Question

What is the value of \[2ab(a + b)\]?

Answer 1

Hint: The distributive property of multiplication over addition is the property which states that multiplying a sum by a number gives identical result as multiplying the number(outside of the bracket) with each term present inside the bracket and then adding the product itself.
For example, we want to multiply \[5\] with the sum \[(2 + 4)\] then we get same result whether we multiply \[5\] directly with the \[sum = 6\] i.e. \[5 \times (2 + 4) = 5 \times 6 = 30\]or multiply 5 with each term present inside the bracket and then adding the product i.e. \[5 \times 2 + 5 \times 4 = 30\]
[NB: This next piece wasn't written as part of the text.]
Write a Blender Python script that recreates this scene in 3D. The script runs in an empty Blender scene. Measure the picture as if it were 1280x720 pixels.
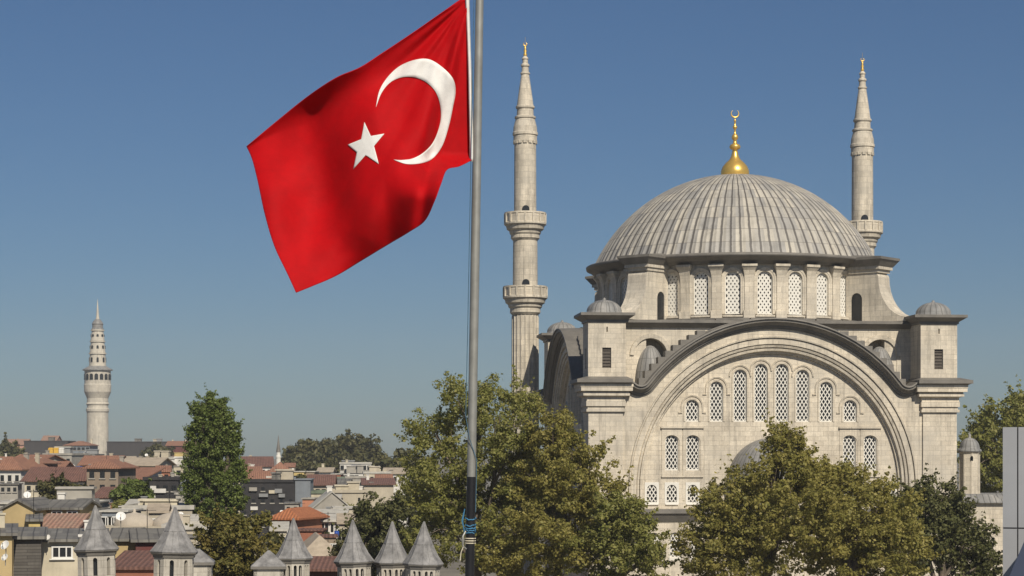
import bpy, math, random
import numpy as np
from mathutils import Vector, Matrix
from mathutils.geometry import tessellate_polygon
PI = math.pi
sc = bpy.context.scene
COL = sc.collection

# ------------------------------------------------------------------ camera, sky, sun, exposure
F, YH, CZ = 2600.0, 570.0, 18.0            # focal length in photo pixels, horizon row, eye height
cam = bpy.data.cameras.new('camera'); cam.sensor_width = 36.0
cam.lens = F / 1280.0 * 36.0; cam.shift_y = (YH - 360.0) / 1280.0
cam.clip_start = 0.5; cam.clip_end = 30000
co = bpy.data.objects.new('camera', cam); COL.objects.link(co)
co.location = (0, 0, CZ); co.rotation_euler = (PI / 2, 0, 0); sc.camera = co

SUN_AZ, SUN_EL = math.radians(20), math.radians(41)   # behind the viewer, to the right
w = bpy.data.worlds.new('World'); sc.world = w; w.use_nodes = True
nt = w.node_tree; bg = nt.nodes['Background']
sky = nt.nodes.new('ShaderNodeTexSky'); sky.sky_type = 'NISHITA'; sky.sun_disc = False
sky.sun_elevation = SUN_EL; sky.sun_rotation = PI - SUN_AZ
sky.altitude = 0; sky.air_density = 1.0; sky.dust_density = 0.3; sky.ozone_density = 10.0
nt.links.new(sky.outputs[0], bg.inputs[0]); bg.inputs[1].default_value = 0.05
sl = bpy.data.lights.new('sun', 'SUN'); sl.energy = 4.9; sl.angle = math.radians(0.5); sl.color = (1.0, 0.91, 0.77)
so = bpy.data.objects.new('sun', sl); COL.objects.link(so)
sd = Vector((math.sin(SUN_AZ) * math.cos(SUN_EL), -math.cos(SUN_AZ) * math.cos(SUN_EL), math.sin(SUN_EL)))
so.rotation_euler = sd.to_track_quat('Z', 'Y').to_euler(); so.location = (60, -80, 120)
sc.view_settings.view_transform = 'Standard'; sc.view_settings.look = 'None'
sc.view_settings.exposure = 0.0; sc.view_settings.gamma = 1.0

def P(px, py, Y):
    return Vector(((px - 640) / F * Y, Y, CZ + (YH - py) / F * Y))

# ------------------------------------------------------------------ materials
def new_mat(name):
    m = bpy.data.materials.new(name); m.use_nodes = True
    t = m.node_tree; b = t.nodes['Principled BSDF']
    return m, t, b
def N(t, kind, **kw):
    n = t.nodes.new(kind)
    for k, v in kw.items():
        if k.startswith('i_'): n.inputs[k[2:].replace('_', ' ')].default_value = v
        else: setattr(n, k, v)
    return n
def L(t, a, b): t.links.new(a, b)
def mapr(t, val, a, b, c, d):
    n = N(t, 'ShaderNodeMapRange'); L(t, val, n.inputs[0])
    for i, x in zip((1, 2, 3, 4), (a, b, c, d)): n.inputs[i].default_value = x
    return n.outputs[0]
def mul(t, col, val):      # colour * scalar
    n = N(t, 'ShaderNodeMix', data_type='RGBA', blend_type='MULTIPLY'); n.inputs[0].default_value = 1
    L(t, col, n.inputs[6]); L(t, val, n.inputs[7]); return n.outputs[2]
def mixc(t, fac, a, b):
    n = N(t, 'ShaderNodeMix', data_type='RGBA')
    L(t, fac, n.inputs[0])
    for s, i in ((a, 6), (b, 7)):
        if isinstance(s, (tuple, list)): n.inputs[i].default_value = (*s, 1)
        else: L(t, s, n.inputs[i])
    return n.outputs[2]
def noise(t, vec, scale, detail=4, rough=.6, sz=None):
    if sz:
        mp = N(t, 'ShaderNodeMapping'); mp.inputs['Scale'].default_value = sz; L(t, vec, mp.inputs[0]); vec = mp.outputs[0]
    n = N(t, 'ShaderNodeTexNoise'); n.inputs['Scale'].default_value = scale; n.inputs['Detail'].default_value = detail
    n.inputs['Roughness'].default_value = rough; L(t, vec, n.inputs['Vector']); return n.outputs['Fac']

def stone_mat(name, c1, c2, mortar, bw=.95, bh=.42, stain=.45, stainc=(.17, .155, .13), greyc=(.44, .41, .35)):
    m, t, b = new_mat(name)
    uv = N(t, 'ShaderNodeUVMap').outputs[0]; ob = N(t, 'ShaderNodeTexCoord').outputs['Object']
    br = N(t, 'ShaderNodeTexBrick'); L(t, uv, br.inputs[0])
    br.inputs['Color1'].default_value = (*c1, 1); br.inputs['Color2'].default_value = (*c2, 1); br.inputs['Mortar'].default_value = (*mortar, 1)
    br.inputs['Scale'].default_value = 1; br.inputs['Mortar Size'].default_value = .016; br.inputs['Mortar Smooth'].default_value = .3
    br.inputs['Brick Width'].default_value = bw; br.inputs['Row Height'].default_value = bh
    big = noise(t, ob, .35, 5, .65); st = noise(t, ob, 1.0, 5, .7, (1.6, 1.6, .22)); fine = noise(t, ob, 6, 3)
    c = mul(t, br.outputs[0], mapr(t, big, .3, .7, .8, 1.14))
    c = mul(t, c, mapr(t, fine, .3, .7, .88, 1.08))
    gp = noise(t, ob, .16, 6, .7, (1, 1, 1.6)); c = mixc(t, mapr(t, gp, .44, .66, 0, .65), c, greyc)
    c = mixc(t, mapr(t, st, .5, .72, 0, stain), c, stainc)
    s2 = noise(t, ob, 1.0, 6, .75, (3.2, 3.2, .1)); c = mixc(t, mapr(t, s2, .55, .72, 0, stain * 1.1), c, stainc)
    L(t, c, b.inputs['Base Color']); b.inputs['Roughness'].default_value = .85
    bp = N(t, 'ShaderNodeBump'); bp.inputs['Strength'].default_value = .25; bp.inputs['Distance'].default_value = .03
    L(t, mapr(t, br.outputs['Fac'], 0, 1, 1, 0), bp.inputs['Height']); L(t, bp.outputs[0], b.inputs['Normal'])
    return m
def lead_mat(name, c1, c2, pw=None, ph=1.3, seam=.05, dark=(.07, .068, .065), patch=.5):
    """sheet lead: panels of slightly different tone, dark seams of dirt and, on the dome, painted rib shadow (UV in metres / panel units)"""
    m, t, b = new_mat(name)
    ob = N(t, 'ShaderNodeTexCoord').outputs['Object']
    st = noise(t, ob, .8, 5, .7)
    if pw:
        uv = N(t, 'ShaderNodeUVMap').outputs[0]; sp = N(t, 'ShaderNodeSeparateXYZ'); L(t, uv, sp.inputs[0])
        def m2(op, a, v=None, c=None):
            n = N(t, 'ShaderNodeMath', operation=op)
            L(t, a, n.inputs[0])
            if c is not None: L(t, c, n.inputs[1])
            elif v is not None: n.inputs[1].default_value = v
            return n.outputs[0]
        u = m2('DIVIDE', sp.outputs[0], pw); v = m2('DIVIDE', sp.outputs[1], ph)
        fu, fv = m2('FLOOR', u), m2('FLOOR', v)
        cb = N(t, 'ShaderNodeCombineXYZ'); L(t, fu, cb.inputs[0]); L(t, fv, cb.inputs[1])
        wn = N(t, 'ShaderNodeTexWhiteNoise'); wn.noise_dimensions = '2D'; L(t, cb.outputs[0], wn.inputs[0])
        c = mixc(t, wn.outputs[0], c1, c2)
        c = mul(t, c, mapr(t, st, .3, .7, .8, 1.15))
        wob = m2('MULTIPLY', noise(t, ob, .55, 4, .7), .3)
        su = m2('ABSOLUTE', m2('SUBTRACT', m2('ADD', m2('FRACT', u), None, wob), .65))
        sv = m2('ABSOLUTE', m2('SUBTRACT', m2('FRACT', v), .5))
        k1 = mapr(t, su, seam, seam + .06, .85, 0)
        k2 = mapr(t, sv, .46, .49, 0, .5)
        c = mixc(t, k2, c, dark); c = mixc(t, k1, c, dark)
    else:
        c = mixc(t, mapr(t, st, .3, .7, 0, 1), c1, c2)
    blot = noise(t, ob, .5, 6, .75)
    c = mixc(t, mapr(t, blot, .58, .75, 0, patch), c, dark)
    L(t, c, b.inputs['Base Color']); b.inputs['Roughness'].default_value = .6; b.inputs['Metallic'].default_value = 0.0
    return m
def plain_mat(name, c, rough=.8, var=.25, scale=1.2, metal=0, streak=.3, spec=.5, dirt=(.1, .09, .075)):
    m, t, b = new_mat(name)
    ob = N(t, 'ShaderNodeTexCoord').outputs['Object']
    n1 = noise(t, ob, scale, 5, .65); n2 = noise(t, ob, scale * .8, 4, .7, (1.5, 1.5, .25))
    rgb = N(t, 'ShaderNodeRGB'); rgb.outputs[0].default_value = (*c, 1)
    cc = mul(t, rgb.outputs[0], mapr(t, n1, .3, .7, 1 - var, 1 + var))
    if streak: cc = mixc(t, mapr(t, n2, .52, .78, 0, streak), cc, dirt)
    L(t, cc, b.inputs['Base Color']); b.inputs['Roughness'].default_value = rough; b.inputs['Metallic'].default_value = metal
    b.inputs['Specular IOR Level'].default_value = spec
    return m
def tile_mat(name, c1, c2, dark=(.07, .03, .02)):
    m, t, b = new_mat(name)
    uv = N(t, 'ShaderNodeUVMap').outputs[0]; ob = N(t, 'ShaderNodeTexCoord').outputs['Object']
    wv = N(t, 'ShaderNodeTexWave'); wv.inputs['Scale'].default_value = 1.1; wv.inputs['Distortion'].default_value = .4; L(t, uv, wv.inputs[0])
    n1 = noise(t, ob, .9, 6, .75); n2 = noise(t, ob, 4, 3)
    c = mixc(t, mapr(t, n1, .3, .7, 0, 1), c1, c2)
    c = mul(t, c, mapr(t, wv.outputs['Fac'], 0, 1, .72, 1.1)); c = mul(t, c, mapr(t, n2, .3, .7, .75, 1.15))
    L(t, c, b.inputs['Base Color']); b.inputs['Roughness'].default_value = .9
    bp = N(t, 'ShaderNodeBump'); bp.inputs['Strength'].default_value = .6; bp.inputs['Distance'].default_value = .06
    L(t, wv.outputs['Fac'], bp.inputs['Height']); L(t, bp.outputs[0], b.inputs['Normal'])
    return m
def leaf_mat(name, ca, cb, cc, trans=.25):
    m, t, b = new_mat(name)
    ge = N(t, 'ShaderNodeNewGeometry'); ob = N(t, 'ShaderNodeTexCoord').outputs['Object']
    n1 = noise(t, ob, .45, 4, .7)
    c = mixc(t, mapr(t, n1, .34, .66, 0, 1), ca, cb)
    k = N(t, 'ShaderNodeMath', operation='POWER'); L(t, ge.outputs['Random Per Island'], k.inputs[0]); k.inputs[1].default_value = 2.2
    c = mixc(t, k.outputs[0], c, cc)
    b.inputs['Roughness'].default_value = .55; b.inputs['Specular IOR Level'].default_value = .3
    L(t, c, b.inputs['Base Color'])
    tr = N(t, 'ShaderNodeBsdfTranslucent'); L(t, c, tr.inputs[0])
    mx = N(t, 'ShaderNodeMixShader'); mx.inputs[0].default_value = trans
    L(t, b.outputs[0], mx.inputs[1]); L(t, tr.outputs[0], mx.inputs[2])
    L(t, mx.outputs[0], t.nodes['Material Output'].inputs[0])
    return m

M = {}
M['stone'] = stone_mat('ashlar_stone', (.69, .615, .49), (.57, .505, .40), (.40, .36, .29), stain=.52)
M['stone_drum'] = stone_mat('drum_stone', (.68, .61, .49), (.56, .50, .40), (.42, .38, .31), 1.1, .5, .5)
M['stone_min'] = stone_mat('minaret_stone', (.67, .60, .48), (.52, .465, .37), (.34, .305, .25), .8, .6, .6)
M['stone_far'] = stone_mat('tower_stone', (.60, .55, .455), (.53, .485, .40), (.44, .40, .33), 1.4, .8, .4)
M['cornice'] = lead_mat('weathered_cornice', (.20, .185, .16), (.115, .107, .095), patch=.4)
M['dome'] = lead_mat('dome_lead', (.46, .425, .355), (.29, .28, .26), 1.0, 1.45, .09, (.055, .05, .046), .6)  # broad dark seam stripes paint the shadow beside the ribs, along with dirt
M['lead'] = lead_mat('sheet_lead', (.30, .29, .27), (.20, .20, .195), .55, 1.2, .04, (.07, .068, .065), .4)
M['cone_lead'] = plain_mat('cone_lead', (.215, .21, .205), .62, .4, 2.2, 0, .75, .4, (.09, .09, .092))
_t = M['cone_lead'].node_tree
_g = _t.nodes.new('ShaderNodeNewGeometry')
for _l in list(_t.links):
    if _l.from_node.type == 'TEX_COORD': _t.links.new(_g.outputs['Position'], _l.to_socket)
M['gold'] = plain_mat('gilded_metal', (.82, .53, .13), .33, .08, 3, .65, 0)
M['white'] = plain_mat('white_plaster_lattice', (.68, .66, .60), .7, .08, 3, 0, .12)
M['dark'] = plain_mat('dark_opening_glass', (.018, .02, .022), .25, .2, 2, 0, 0)
M['grille'] = plain_mat('iron_grille', (.09, .075, .06), .7, .2, 3, 0, 0)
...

Complete step-by-step solution:
Step 1: Multiplying the number with each term present inside the bracket, we get
\[2ab(a + b)\]\[ = 2ab \times a + 2ab \times b\]
Step 2: multiplying and adding the product, we get
\[2ab(a + b) = 2ab \times a + 2ab \times b \\
  2ab(a + b) = 2{a^2}b + 2a{b^2} \]
This property is known as the distributive property of multiplication over addition.
Step 3: Proof of the property
Take an example of a number \[7\] and a sum \[(5 + 9)\]and assume that these terms follow the above considered property
So we have,
\[7 \times (5 + 9) = (7 \times 5) + (7 \times 9)\]
Taking, \[7 \times (5 + 9) = L.H.S\]
\[L.H.S = 7 \times (5 + 9)\]
Adding the sum and then multiply it with the number, we get
\[ L.H.S = 7 \times 14 \\
  L.H.S = 98 \]
Again taking, \[(7 \times 5) + (7 \times 9) = R.H.S\]
\[R.H.S = (7 \times 5) + (7 \times 9)\]
Multiplying and adding the product, we get
\[ R.H.S = 35 + 63 \\
  R.H.S = 98 \]
Hence, from above we have
\[L.H.S = R.H.S = 98\]
Hence it is proved that,
\[2ab(a + b) = 2{a^2}b + 2a{b^2}\]

Note:
> Associative property explains that addition and multiplication of numbers are possible and does not depend on how they are grouped.
> Commutative property or commutative law explains that order of terms doesn’t matter while performing arithmetic operations. This property is applicable only for addition and multiplication processes.
> The distributive property tells us how to solve expressions in the form of a (b + c), it is also known as the distributive property of multiplication over addition.